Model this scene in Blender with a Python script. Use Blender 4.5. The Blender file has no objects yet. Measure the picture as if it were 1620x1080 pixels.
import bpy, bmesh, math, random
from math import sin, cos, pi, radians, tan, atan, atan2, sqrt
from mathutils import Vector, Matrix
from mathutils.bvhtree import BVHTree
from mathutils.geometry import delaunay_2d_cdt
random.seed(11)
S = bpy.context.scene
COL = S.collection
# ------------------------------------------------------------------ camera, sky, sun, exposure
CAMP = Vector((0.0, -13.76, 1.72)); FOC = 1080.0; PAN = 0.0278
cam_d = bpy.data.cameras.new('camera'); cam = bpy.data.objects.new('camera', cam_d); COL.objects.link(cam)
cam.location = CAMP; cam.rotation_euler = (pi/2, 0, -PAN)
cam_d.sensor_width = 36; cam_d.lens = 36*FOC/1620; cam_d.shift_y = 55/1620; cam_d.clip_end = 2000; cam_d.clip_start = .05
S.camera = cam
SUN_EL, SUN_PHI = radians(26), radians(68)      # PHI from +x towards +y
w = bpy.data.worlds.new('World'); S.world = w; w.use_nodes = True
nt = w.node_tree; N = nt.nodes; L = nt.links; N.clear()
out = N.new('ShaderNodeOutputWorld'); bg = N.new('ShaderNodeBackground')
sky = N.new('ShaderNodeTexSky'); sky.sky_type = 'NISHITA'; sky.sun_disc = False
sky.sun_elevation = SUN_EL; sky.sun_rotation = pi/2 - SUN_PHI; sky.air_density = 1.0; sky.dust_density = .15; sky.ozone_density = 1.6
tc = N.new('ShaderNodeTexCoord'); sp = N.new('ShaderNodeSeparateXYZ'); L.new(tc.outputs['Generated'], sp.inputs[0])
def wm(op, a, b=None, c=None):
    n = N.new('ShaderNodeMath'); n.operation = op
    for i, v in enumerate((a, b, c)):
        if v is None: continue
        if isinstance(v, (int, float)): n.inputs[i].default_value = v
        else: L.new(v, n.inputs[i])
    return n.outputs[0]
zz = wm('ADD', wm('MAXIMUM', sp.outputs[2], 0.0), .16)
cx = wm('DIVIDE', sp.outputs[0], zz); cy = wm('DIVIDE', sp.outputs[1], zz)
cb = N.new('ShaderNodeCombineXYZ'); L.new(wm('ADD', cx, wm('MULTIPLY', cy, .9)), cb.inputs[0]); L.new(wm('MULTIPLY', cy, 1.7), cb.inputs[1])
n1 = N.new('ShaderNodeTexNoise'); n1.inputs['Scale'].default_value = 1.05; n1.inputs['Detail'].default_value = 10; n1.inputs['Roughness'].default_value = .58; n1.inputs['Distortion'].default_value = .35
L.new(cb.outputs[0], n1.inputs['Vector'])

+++

**WRITTEN EXERCISE**:
In the listing above, find each line with the word "objects" and copy it.

**FINISHED EXERCISE**:
Model this scene in Blender with a Python script. Use Blender 4.5. The Blender file has no objects yet. Measure the picture as if it were 1620x1080 pixels.
cam_d = bpy.data.cameras.new('camera'); cam = bpy.data.objects.new('camera', cam_d); COL.objects.link(cam)